**Task goal:**
List all lines in the material below that contain "high".

__________

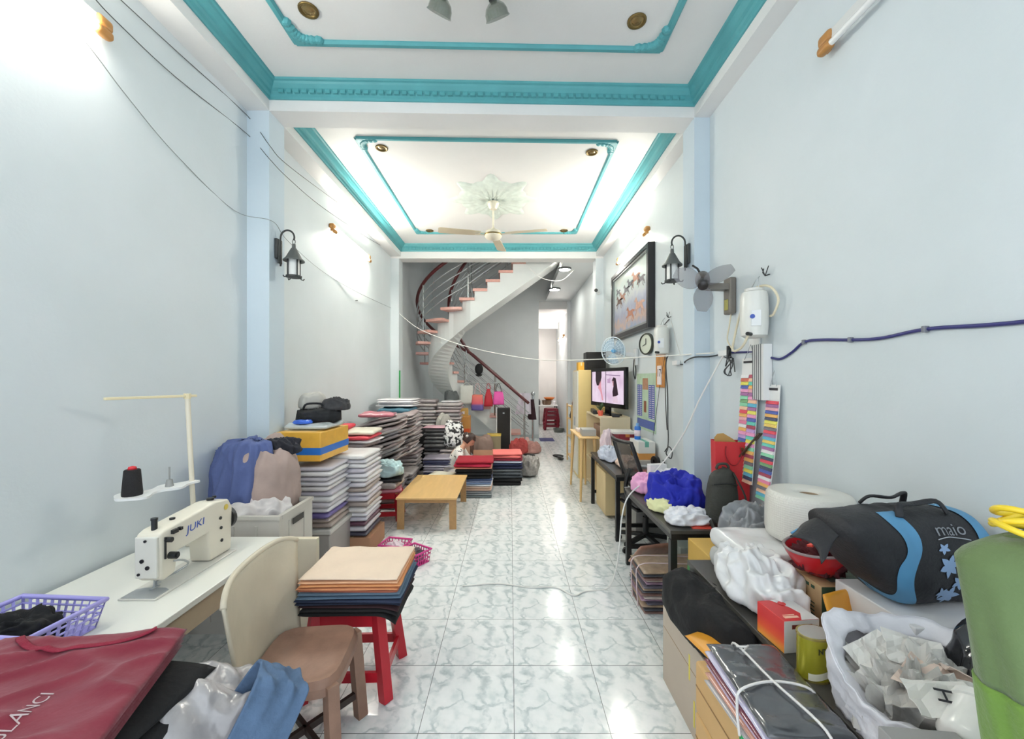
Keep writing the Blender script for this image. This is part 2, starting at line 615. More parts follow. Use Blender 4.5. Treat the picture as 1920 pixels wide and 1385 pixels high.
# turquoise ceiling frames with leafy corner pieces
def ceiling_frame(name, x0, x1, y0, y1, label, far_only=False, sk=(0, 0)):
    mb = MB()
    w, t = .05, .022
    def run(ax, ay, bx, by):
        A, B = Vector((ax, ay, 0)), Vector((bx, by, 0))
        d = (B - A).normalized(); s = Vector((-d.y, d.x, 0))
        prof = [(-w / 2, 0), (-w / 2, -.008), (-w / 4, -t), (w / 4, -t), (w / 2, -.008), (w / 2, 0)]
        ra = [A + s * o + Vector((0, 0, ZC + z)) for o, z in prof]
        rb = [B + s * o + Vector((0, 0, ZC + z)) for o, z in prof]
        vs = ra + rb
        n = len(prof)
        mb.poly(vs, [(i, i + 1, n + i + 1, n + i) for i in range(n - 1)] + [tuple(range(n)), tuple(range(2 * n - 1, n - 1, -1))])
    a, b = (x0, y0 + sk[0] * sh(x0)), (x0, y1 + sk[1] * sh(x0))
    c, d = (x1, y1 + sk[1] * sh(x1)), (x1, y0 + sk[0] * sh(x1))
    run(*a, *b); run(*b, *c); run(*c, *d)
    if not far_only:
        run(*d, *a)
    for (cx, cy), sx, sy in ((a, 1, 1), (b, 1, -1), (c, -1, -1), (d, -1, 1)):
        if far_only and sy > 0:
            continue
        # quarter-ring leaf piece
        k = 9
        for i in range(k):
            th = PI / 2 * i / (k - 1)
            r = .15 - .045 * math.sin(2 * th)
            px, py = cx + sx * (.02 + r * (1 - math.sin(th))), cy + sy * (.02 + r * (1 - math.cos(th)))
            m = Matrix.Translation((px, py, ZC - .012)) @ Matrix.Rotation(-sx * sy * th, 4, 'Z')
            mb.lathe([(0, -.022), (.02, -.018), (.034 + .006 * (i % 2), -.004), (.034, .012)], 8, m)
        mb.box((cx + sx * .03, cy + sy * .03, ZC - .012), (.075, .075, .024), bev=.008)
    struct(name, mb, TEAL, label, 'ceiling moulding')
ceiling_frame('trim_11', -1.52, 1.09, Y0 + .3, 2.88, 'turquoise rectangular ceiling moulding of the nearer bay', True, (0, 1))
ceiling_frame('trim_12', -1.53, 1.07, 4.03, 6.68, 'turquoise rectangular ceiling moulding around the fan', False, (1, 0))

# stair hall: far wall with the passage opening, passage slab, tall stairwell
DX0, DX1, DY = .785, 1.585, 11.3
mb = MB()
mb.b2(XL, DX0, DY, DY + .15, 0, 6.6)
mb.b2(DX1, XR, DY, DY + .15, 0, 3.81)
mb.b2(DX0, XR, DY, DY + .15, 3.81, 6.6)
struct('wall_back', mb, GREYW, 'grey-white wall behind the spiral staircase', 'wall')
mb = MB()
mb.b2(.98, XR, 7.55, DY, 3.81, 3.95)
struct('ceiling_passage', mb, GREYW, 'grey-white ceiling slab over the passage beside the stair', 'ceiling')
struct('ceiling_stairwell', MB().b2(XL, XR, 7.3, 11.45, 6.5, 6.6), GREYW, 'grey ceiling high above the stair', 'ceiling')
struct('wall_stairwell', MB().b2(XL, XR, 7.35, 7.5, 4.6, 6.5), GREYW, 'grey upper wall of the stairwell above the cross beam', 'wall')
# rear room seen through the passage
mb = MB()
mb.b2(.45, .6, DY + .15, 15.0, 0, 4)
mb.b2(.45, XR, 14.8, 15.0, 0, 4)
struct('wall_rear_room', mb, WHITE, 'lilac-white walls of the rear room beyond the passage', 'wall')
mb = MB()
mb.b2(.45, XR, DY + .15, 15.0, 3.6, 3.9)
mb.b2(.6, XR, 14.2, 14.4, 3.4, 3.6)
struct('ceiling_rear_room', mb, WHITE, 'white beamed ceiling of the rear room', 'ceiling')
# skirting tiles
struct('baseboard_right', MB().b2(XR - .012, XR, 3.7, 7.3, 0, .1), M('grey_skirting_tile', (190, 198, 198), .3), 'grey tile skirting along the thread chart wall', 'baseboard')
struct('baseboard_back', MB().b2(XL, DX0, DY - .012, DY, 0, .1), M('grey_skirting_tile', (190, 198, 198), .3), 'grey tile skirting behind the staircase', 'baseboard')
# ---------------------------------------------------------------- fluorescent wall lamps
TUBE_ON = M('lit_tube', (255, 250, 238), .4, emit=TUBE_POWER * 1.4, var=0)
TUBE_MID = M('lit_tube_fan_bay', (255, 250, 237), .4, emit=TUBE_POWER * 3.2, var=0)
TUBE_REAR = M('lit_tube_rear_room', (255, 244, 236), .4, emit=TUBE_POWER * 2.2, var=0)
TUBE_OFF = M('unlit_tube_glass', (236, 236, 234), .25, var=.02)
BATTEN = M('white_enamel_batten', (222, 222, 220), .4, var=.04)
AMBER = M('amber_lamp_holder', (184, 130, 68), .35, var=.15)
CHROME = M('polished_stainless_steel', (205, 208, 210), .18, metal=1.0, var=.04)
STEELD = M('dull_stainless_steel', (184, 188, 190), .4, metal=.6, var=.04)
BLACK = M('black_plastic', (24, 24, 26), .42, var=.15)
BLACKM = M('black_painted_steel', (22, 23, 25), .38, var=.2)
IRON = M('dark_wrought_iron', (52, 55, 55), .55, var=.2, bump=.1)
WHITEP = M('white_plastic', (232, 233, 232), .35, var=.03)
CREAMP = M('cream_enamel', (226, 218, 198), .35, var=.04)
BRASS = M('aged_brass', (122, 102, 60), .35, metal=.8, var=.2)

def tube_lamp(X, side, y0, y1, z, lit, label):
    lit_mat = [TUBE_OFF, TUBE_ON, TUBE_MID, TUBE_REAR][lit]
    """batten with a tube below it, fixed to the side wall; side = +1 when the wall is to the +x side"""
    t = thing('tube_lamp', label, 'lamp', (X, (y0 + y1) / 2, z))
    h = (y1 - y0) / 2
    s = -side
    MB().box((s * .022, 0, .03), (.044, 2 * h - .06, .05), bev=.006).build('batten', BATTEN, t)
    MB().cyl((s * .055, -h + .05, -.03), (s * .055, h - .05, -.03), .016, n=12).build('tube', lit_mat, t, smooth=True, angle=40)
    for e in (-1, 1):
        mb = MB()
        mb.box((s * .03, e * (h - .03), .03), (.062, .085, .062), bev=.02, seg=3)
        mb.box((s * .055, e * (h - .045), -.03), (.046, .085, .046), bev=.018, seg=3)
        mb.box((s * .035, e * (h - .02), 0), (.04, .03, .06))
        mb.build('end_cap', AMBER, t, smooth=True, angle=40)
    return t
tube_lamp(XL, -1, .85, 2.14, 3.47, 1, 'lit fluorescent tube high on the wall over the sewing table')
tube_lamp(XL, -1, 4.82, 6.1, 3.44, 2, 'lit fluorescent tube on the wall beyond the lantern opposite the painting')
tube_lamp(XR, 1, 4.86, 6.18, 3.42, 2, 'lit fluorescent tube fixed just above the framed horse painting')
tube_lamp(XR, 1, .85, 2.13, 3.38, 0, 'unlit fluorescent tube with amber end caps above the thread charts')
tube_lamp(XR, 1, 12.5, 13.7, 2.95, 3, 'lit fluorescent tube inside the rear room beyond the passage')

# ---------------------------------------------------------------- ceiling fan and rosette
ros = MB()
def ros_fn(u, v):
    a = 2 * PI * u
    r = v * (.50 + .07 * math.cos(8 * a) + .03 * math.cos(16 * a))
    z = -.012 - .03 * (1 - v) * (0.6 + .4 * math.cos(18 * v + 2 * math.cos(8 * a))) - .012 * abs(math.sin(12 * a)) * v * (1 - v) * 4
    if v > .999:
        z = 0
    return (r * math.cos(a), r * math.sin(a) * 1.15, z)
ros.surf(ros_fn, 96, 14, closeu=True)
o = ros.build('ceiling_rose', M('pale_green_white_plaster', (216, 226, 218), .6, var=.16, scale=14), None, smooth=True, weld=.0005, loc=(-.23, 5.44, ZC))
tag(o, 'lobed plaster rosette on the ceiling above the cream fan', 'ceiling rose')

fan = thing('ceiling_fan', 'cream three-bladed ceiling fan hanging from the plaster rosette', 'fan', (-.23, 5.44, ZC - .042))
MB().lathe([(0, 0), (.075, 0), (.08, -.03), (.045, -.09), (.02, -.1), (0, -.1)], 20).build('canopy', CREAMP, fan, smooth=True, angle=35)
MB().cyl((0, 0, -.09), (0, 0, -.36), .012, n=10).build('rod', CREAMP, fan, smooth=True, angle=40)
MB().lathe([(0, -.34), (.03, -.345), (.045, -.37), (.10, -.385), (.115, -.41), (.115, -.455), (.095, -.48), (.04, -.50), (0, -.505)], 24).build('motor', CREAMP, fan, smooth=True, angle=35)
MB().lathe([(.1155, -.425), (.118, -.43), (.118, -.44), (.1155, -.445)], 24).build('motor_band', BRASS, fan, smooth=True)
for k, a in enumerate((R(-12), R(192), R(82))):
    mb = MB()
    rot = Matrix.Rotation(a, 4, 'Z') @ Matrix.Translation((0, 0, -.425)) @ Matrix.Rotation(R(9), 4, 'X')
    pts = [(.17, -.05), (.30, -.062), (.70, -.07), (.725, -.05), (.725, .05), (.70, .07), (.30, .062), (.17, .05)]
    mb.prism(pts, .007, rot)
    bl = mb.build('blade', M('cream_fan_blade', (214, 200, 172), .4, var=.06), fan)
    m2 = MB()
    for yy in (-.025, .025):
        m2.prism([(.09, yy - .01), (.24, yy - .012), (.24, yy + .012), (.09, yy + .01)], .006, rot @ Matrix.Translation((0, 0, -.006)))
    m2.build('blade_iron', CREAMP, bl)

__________

**Exercise result:**
Keep writing the Blender script for this image. This is part 2, starting at line 615. More parts follow. Use Blender 4.5. Treat the picture as 1920 pixels wide and 1385 pixels high.
struct('ceiling_stairwell', MB().b2(XL, XR, 7.3, 11.45, 6.5, 6.6), GREYW, 'grey ceiling high above the stair', 'ceiling')
tube_lamp(XL, -1, .85, 2.14, 3.47, 1, 'lit fluorescent tube high on the wall over the sewing table')